Both Palmieri and Smith were taken in the 2009 draft, with Nashville selecting Smith in the 4th round and Anaheim selecting Palmieri in the 1st round. Like Palmieri this season, Smith was facing restricted free agency after his age 24-25 season in 2014-15. After filing for arbitration, Smith signed a 5-year deal worth $21.25 million, which comes out to a $4.25 AAV. Prior to signing a long-term deal with Nashville, Smith enjoyed a break out season in 2013-14, scoring 24 goals and 28 assists for 52 points, similar to Palmieri’s 2015-16 season.

The similarities don’t end there with Smith and Palmieri either. In terms of production prior to their age 24-25 seasons (Smith hit his age 24-25 season a year prior to Palmieri), they had nearly identical point totals. In 277 games, Smith totaled 144 points while Palmieri totaled 146 points in 280 games. Of Palmieri’s 146 points, 73 of those were goals while 65 of Smith’s 144 points were goals.

Not only were Palmieri’s and Smith’s traditional stats similar, but they also had similar advanced stats as well. Palmieri’s average Goals For per 60 is 2.50 through his age 24-25 season while Craig Smith’s was 2.46. Palmieri’s Goals For Percentage is 55.9% while Smith’s was 53.7% with all of this coming at even-strength. Their production is quite similar and could be a good building block for negotiations between Palmieri and Shero.

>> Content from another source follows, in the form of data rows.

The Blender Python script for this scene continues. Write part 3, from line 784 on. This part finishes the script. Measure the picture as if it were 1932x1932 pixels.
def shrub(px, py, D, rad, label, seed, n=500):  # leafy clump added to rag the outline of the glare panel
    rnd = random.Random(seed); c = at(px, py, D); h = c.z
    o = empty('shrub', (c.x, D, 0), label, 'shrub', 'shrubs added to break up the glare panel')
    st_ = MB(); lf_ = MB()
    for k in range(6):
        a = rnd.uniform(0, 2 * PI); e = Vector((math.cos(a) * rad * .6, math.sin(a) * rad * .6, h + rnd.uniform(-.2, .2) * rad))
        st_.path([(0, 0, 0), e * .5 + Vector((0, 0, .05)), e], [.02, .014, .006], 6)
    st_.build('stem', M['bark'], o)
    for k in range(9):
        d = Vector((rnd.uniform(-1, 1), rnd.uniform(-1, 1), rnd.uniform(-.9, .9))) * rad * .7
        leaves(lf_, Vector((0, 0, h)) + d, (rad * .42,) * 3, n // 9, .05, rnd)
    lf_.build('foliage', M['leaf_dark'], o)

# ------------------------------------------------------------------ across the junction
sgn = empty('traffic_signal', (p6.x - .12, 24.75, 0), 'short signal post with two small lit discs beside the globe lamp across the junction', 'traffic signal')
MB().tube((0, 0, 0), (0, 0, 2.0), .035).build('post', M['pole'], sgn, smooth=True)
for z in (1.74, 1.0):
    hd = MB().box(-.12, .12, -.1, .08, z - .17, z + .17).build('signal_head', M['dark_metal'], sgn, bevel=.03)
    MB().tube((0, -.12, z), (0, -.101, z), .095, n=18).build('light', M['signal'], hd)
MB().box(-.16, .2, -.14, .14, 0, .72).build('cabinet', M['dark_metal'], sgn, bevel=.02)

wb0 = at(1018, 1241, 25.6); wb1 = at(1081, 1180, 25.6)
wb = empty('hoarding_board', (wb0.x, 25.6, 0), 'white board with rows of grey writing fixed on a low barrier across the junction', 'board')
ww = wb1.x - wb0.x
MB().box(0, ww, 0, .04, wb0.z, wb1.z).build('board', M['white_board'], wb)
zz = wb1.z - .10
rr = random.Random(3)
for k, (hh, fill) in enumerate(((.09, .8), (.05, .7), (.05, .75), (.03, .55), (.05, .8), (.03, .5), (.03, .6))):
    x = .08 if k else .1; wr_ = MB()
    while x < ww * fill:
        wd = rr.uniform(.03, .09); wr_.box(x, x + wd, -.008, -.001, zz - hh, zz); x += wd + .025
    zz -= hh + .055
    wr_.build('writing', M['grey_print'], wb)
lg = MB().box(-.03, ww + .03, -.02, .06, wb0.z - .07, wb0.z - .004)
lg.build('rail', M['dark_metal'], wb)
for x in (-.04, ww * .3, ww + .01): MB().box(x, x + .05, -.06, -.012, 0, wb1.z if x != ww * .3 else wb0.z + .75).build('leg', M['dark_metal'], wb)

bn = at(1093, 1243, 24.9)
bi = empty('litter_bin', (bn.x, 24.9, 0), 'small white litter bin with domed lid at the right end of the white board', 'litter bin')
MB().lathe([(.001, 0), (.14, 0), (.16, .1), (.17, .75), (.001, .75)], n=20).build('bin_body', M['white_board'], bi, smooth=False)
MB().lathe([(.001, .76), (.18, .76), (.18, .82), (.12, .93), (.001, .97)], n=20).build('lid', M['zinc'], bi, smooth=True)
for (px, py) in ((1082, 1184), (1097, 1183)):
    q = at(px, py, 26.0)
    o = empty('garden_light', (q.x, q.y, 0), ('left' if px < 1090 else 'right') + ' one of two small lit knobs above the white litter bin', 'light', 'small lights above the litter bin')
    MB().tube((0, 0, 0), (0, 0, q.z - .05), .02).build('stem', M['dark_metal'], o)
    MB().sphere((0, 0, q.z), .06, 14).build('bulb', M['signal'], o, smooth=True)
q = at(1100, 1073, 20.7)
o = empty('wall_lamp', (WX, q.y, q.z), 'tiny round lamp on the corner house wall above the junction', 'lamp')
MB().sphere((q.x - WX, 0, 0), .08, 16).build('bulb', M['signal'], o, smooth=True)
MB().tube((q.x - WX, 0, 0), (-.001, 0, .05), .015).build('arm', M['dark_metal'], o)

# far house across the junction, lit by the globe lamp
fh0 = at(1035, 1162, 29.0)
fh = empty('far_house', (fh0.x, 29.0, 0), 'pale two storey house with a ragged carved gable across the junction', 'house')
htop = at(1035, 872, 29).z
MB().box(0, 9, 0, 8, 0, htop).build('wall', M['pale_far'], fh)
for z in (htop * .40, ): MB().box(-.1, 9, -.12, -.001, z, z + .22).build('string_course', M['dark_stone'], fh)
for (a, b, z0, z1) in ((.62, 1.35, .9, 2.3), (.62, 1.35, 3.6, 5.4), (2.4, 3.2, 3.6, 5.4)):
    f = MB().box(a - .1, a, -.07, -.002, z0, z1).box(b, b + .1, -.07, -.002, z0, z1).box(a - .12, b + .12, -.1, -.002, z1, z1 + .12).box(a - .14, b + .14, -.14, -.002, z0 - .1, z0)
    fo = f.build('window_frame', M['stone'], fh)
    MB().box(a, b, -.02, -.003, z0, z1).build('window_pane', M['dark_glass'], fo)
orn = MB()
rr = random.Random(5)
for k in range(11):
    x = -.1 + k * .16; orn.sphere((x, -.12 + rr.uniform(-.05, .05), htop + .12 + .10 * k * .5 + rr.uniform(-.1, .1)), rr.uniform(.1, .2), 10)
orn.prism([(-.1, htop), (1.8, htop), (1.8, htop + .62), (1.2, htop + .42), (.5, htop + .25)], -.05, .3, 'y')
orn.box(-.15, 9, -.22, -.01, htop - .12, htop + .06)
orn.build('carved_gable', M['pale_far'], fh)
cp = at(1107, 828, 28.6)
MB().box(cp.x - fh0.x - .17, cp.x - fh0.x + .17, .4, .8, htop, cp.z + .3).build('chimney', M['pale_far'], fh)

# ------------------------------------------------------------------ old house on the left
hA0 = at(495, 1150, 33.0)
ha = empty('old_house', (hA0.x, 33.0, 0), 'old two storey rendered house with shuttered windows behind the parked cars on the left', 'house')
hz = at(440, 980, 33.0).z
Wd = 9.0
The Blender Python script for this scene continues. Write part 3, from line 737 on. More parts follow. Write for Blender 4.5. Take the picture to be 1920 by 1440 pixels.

Palmieri and Smith’s production through their age 24-25 seasons are nearly identical. Considering Smith signed a 5-year, $21.25 million deal, that seems Considering Palmieri’s value to the Devils going forward, this is one deal that should get completed with relative ease. Of course, stats don’t tell the whole story but they serve as a basic barometer here–and overall, they’re pretty similar.

I think the magic number is between $4-$5MM annually. Is $5M high? Probably. Is $4MM low? Maybe. For me, Shero would do well with a 5-year, $21.25M ($4.25M/AAV) deal—just like Smith’s. It seems like a logical deal for Palmieri and the Devils and one that would be incredibly fair for both sides.

I think Palmieri would be vey happy. Devils fans would rejoice, too.